Below is some material; transcribe all of it exactly.
* begin Dataset section *
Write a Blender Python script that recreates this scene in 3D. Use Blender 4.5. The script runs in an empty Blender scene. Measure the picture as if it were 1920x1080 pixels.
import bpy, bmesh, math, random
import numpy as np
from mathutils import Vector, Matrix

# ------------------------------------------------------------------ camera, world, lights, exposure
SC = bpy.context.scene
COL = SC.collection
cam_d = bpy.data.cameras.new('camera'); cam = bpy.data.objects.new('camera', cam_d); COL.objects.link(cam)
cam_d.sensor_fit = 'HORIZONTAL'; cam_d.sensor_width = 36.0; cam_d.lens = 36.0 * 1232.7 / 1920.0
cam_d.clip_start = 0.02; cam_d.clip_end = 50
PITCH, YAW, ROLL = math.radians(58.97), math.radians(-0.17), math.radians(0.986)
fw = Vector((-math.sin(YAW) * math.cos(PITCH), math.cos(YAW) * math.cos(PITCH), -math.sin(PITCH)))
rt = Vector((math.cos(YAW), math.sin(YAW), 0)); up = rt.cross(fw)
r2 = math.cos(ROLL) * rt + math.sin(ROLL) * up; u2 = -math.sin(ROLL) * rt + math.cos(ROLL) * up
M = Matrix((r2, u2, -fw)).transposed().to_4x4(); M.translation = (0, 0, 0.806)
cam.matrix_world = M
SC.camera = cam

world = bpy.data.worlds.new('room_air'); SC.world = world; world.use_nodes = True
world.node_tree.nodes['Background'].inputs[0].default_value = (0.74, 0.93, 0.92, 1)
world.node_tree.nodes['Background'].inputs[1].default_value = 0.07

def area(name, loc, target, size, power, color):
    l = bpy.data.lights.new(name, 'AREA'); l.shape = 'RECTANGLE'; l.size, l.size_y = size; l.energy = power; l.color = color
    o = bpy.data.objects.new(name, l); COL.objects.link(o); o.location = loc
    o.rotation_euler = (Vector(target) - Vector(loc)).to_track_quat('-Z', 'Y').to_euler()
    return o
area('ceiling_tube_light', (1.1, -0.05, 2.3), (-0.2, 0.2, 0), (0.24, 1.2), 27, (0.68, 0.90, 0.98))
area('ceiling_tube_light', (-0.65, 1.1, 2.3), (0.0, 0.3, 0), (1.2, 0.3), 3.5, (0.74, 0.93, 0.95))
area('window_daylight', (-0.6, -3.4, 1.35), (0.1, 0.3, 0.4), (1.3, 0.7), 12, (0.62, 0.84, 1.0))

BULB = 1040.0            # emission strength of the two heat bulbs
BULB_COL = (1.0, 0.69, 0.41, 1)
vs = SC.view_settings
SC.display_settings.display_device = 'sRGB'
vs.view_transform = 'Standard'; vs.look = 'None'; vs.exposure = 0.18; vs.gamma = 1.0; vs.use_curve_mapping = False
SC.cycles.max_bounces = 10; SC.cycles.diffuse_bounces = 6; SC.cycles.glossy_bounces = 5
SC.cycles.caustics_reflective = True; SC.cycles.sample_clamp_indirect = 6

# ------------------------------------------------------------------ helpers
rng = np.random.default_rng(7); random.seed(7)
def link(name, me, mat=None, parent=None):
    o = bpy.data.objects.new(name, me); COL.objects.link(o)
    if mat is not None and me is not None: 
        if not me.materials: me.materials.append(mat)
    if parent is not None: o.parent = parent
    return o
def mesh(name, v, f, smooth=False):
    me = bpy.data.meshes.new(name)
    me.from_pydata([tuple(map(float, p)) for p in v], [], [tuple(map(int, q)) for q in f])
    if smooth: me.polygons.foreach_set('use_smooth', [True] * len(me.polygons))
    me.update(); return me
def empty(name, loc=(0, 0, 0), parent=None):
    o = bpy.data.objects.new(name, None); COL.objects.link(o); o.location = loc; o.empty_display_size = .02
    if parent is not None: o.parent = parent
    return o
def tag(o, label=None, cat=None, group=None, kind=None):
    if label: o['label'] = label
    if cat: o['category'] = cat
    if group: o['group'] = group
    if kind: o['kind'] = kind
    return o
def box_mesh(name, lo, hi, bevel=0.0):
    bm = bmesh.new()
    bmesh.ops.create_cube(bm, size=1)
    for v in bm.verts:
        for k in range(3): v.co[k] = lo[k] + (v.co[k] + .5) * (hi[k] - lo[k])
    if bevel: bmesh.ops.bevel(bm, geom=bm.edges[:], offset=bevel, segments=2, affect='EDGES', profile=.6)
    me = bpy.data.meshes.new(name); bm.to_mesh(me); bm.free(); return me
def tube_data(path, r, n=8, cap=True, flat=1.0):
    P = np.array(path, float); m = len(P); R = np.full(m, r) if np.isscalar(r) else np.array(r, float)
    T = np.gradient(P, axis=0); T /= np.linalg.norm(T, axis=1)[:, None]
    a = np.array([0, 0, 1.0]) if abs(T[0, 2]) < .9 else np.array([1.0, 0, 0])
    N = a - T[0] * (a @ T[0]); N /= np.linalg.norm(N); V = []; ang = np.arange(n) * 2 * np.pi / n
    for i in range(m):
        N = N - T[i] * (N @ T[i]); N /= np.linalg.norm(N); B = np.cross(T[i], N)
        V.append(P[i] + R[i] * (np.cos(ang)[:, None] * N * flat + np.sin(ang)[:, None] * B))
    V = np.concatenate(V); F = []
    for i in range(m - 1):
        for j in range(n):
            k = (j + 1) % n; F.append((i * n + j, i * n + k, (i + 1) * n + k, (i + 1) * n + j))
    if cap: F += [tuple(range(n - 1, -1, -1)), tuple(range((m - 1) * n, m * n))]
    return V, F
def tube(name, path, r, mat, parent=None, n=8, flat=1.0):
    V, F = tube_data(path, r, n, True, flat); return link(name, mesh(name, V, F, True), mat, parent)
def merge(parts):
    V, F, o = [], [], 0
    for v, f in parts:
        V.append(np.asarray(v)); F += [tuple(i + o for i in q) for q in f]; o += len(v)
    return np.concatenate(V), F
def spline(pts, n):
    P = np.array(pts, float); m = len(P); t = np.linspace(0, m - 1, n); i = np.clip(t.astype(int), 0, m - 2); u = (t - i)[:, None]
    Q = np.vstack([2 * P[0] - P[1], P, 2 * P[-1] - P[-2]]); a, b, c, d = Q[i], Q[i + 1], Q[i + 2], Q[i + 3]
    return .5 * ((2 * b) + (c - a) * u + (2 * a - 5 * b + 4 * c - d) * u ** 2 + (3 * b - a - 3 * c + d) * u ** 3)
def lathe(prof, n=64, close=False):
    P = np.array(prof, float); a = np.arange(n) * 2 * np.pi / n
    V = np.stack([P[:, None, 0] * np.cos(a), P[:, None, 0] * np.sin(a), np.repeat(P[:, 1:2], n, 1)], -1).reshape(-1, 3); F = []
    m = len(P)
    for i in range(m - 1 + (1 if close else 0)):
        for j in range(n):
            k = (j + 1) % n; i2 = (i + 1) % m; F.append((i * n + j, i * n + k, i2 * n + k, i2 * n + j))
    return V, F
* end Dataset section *
• _Task solution_:
Write a Blender Python script that recreates this scene in 3D. Use Blender 4.5. The script runs in an empty Blender scene. Measure the picture as if it were 1920x1080 pixels.
import bpy, bmesh, math, random
import numpy as np
from mathutils import Vector, Matrix

# ------------------------------------------------------------------ camera, world, lights, exposure
SC = bpy.context.scene
COL = SC.collection
cam_d = bpy.data.cameras.new('camera'); cam = bpy.data.objects.new('camera', cam_d); COL.objects.link(cam)
cam_d.sensor_fit = 'HORIZONTAL'; cam_d.sensor_width = 36.0; cam_d.lens = 36.0 * 1232.7 / 1920.0
cam_d.clip_start = 0.02; cam_d.clip_end = 50
PITCH, YAW, ROLL = math.radians(58.97), math.radians(-0.17), math.radians(0.986)
fw = Vector((-math.sin(YAW) * math.cos(PITCH), math.cos(YAW) * math.cos(PITCH), -math.sin(PITCH)))
rt = Vector((math.cos(YAW), math.sin(YAW), 0)); up = rt.cross(fw)
r2 = math.cos(ROLL) * rt + math.sin(ROLL) * up; u2 = -math.sin(ROLL) * rt + math.cos(ROLL) * up
M = Matrix((r2, u2, -fw)).transposed().to_4x4(); M.translation = (0, 0, 0.806)
cam.matrix_world = M
SC.camera = cam

world = bpy.data.worlds.new('room_air'); SC.world = world; world.use_nodes = True
world.node_tree.nodes['Background'].inputs[0].default_value = (0.74, 0.93, 0.92, 1)
world.node_tree.nodes['Background'].inputs[1].default_value = 0.07

def area(name, loc, target, size, power, color):
    l = bpy.data.lights.new(name, 'AREA'); l.shape = 'RECTANGLE'; l.size, l.size_y = size; l.energy = power; l.color = color
    o = bpy.data.objects.new(name, l); COL.objects.link(o); o.location = loc
    o.rotation_euler = (Vector(target) - Vector(loc)).to_track_quat('-Z', 'Y').to_euler()
    return o
area('ceiling_tube_light', (1.1, -0.05, 2.3), (-0.2, 0.2, 0), (0.24, 1.2), 27, (0.68, 0.90, 0.98))
area('ceiling_tube_light', (-0.65, 1.1, 2.3), (0.0, 0.3, 0), (1.2, 0.3), 3.5, (0.74, 0.93, 0.95))
area('window_daylight', (-0.6, -3.4, 1.35), (0.1, 0.3, 0.4), (1.3, 0.7), 12, (0.62, 0.84, 1.0))

BULB = 1040.0            # emission strength of the two heat bulbs
BULB_COL = (1.0, 0.69, 0.41, 1)
vs = SC.view_settings
SC.display_settings.display_device = 'sRGB'
vs.view_transform = 'Standard'; vs.look = 'None'; vs.exposure = 0.18; vs.gamma = 1.0; vs.use_curve_mapping = False
SC.cycles.max_bounces = 10; SC.cycles.diffuse_bounces = 6; SC.cycles.glossy_bounces = 5
SC.cycles.caustics_reflective = True; SC.cycles.sample_clamp_indirect = 6

# ------------------------------------------------------------------ helpers
rng = np.random.default_rng(7); random.seed(7)
def link(name, me, mat=None, parent=None):
    o = bpy.data.objects.new(name, me); COL.objects.link(o)
    if mat is not None and me is not None: 
        if not me.materials: me.materials.append(mat)
    if parent is not None: o.parent = parent
    return o
def mesh(name, v, f, smooth=False):
    me = bpy.data.meshes.new(name)
    me.from_pydata([tuple(map(float, p)) for p in v], [], [tuple(map(int, q)) for q in f])
    if smooth: me.polygons.foreach_set('use_smooth', [True] * len(me.polygons))
    me.update(); return me
def empty(name, loc=(0, 0, 0), parent=None):
    o = bpy.data.objects.new(name, None); COL.objects.link(o); o.location = loc; o.empty_display_size = .02
    if parent is not None: o.parent = parent
    return o
def tag(o, label=None, cat=None, group=None, kind=None):
    if label: o['label'] = label
    if cat: o['category'] = cat
    if group: o['group'] = group
    if kind: o['kind'] = kind
    return o
def box_mesh(name, lo, hi, bevel=0.0):
    bm = bmesh.new()
    bmesh.ops.create_cube(bm, size=1)
    for v in bm.verts:
        for k in range(3): v.co[k] = lo[k] + (v.co[k] + .5) * (hi[k] - lo[k])
    if bevel: bmesh.ops.bevel(bm, geom=bm.edges[:], offset=bevel, segments=2, affect='EDGES', profile=.6)
    me = bpy.data.meshes.new(name); bm.to_mesh(me); bm.free(); return me
def tube_data(path, r, n=8, cap=True, flat=1.0):
    P = np.array(path, float); m = len(P); R = np.full(m, r) if np.isscalar(r) else np.array(r, float)
    T = np.gradient(P, axis=0); T /= np.linalg.norm(T, axis=1)[:, None]
    a = np.array([0, 0, 1.0]) if abs(T[0, 2]) < .9 else np.array([1.0, 0, 0])
    N = a - T[0] * (a @ T[0]); N /= np.linalg.norm(N); V = []; ang = np.arange(n) * 2 * np.pi / n
    for i in range(m):
        N = N - T[i] * (N @ T[i]); N /= np.linalg.norm(N); B = np.cross(T[i], N)
        V.append(P[i] + R[i] * (np.cos(ang)[:, None] * N * flat + np.sin(ang)[:, None] * B))
    V = np.concatenate(V); F = []
    for i in range(m - 1):
        for j in range(n):
            k = (j + 1) % n; F.append((i * n + j, i * n + k, (i + 1) * n + k, (i + 1) * n + j))
    if cap: F += [tuple(range(n - 1, -1, -1)), tuple(range((m - 1) * n, m * n))]
    return V, F
def tube(name, path, r, mat, parent=None, n=8, flat=1.0):
    V, F = tube_data(path, r, n, True, flat); return link(name, mesh(name, V, F, True), mat, parent)
def merge(parts):
    V, F, o = [], [], 0
    for v, f in parts:
        V.append(np.asarray(v)); F += [tuple(i + o for i in q) for q in f]; o += len(v)
    return np.concatenate(V), F
def spline(pts, n):
    P = np.array(pts, float); m = len(P); t = np.linspace(0, m - 1, n); i = np.clip(t.astype(int), 0, m - 2); u = (t - i)[:, None]
    Q = np.vstack([2 * P[0] - P[1], P, 2 * P[-1] - P[-2]]); a, b, c, d = Q[i], Q[i + 1], Q[i + 2], Q[i + 3]
    return .5 * ((2 * b) + (c - a) * u + (2 * a - 5 * b + 4 * c - d) * u ** 2 + (3 * b - a - 3 * c + d) * u ** 3)
def lathe(prof, n=64, close=False):
    P = np.array(prof, float); a = np.arange(n) * 2 * np.pi / n
    V = np.stack([P[:, None, 0] * np.cos(a), P[:, None, 0] * np.sin(a), np.repeat(P[:, 1:2], n, 1)], -1).reshape(-1, 3); F = []
    m = len(P)
    for i in range(m - 1 + (1 if close else 0)):
        for j in range(n):
            k = (j + 1) % n; i2 = (i + 1) % m; F.append((i * n + j, i * n + k, i2 * n + k, i2 * n + j))
    return V, F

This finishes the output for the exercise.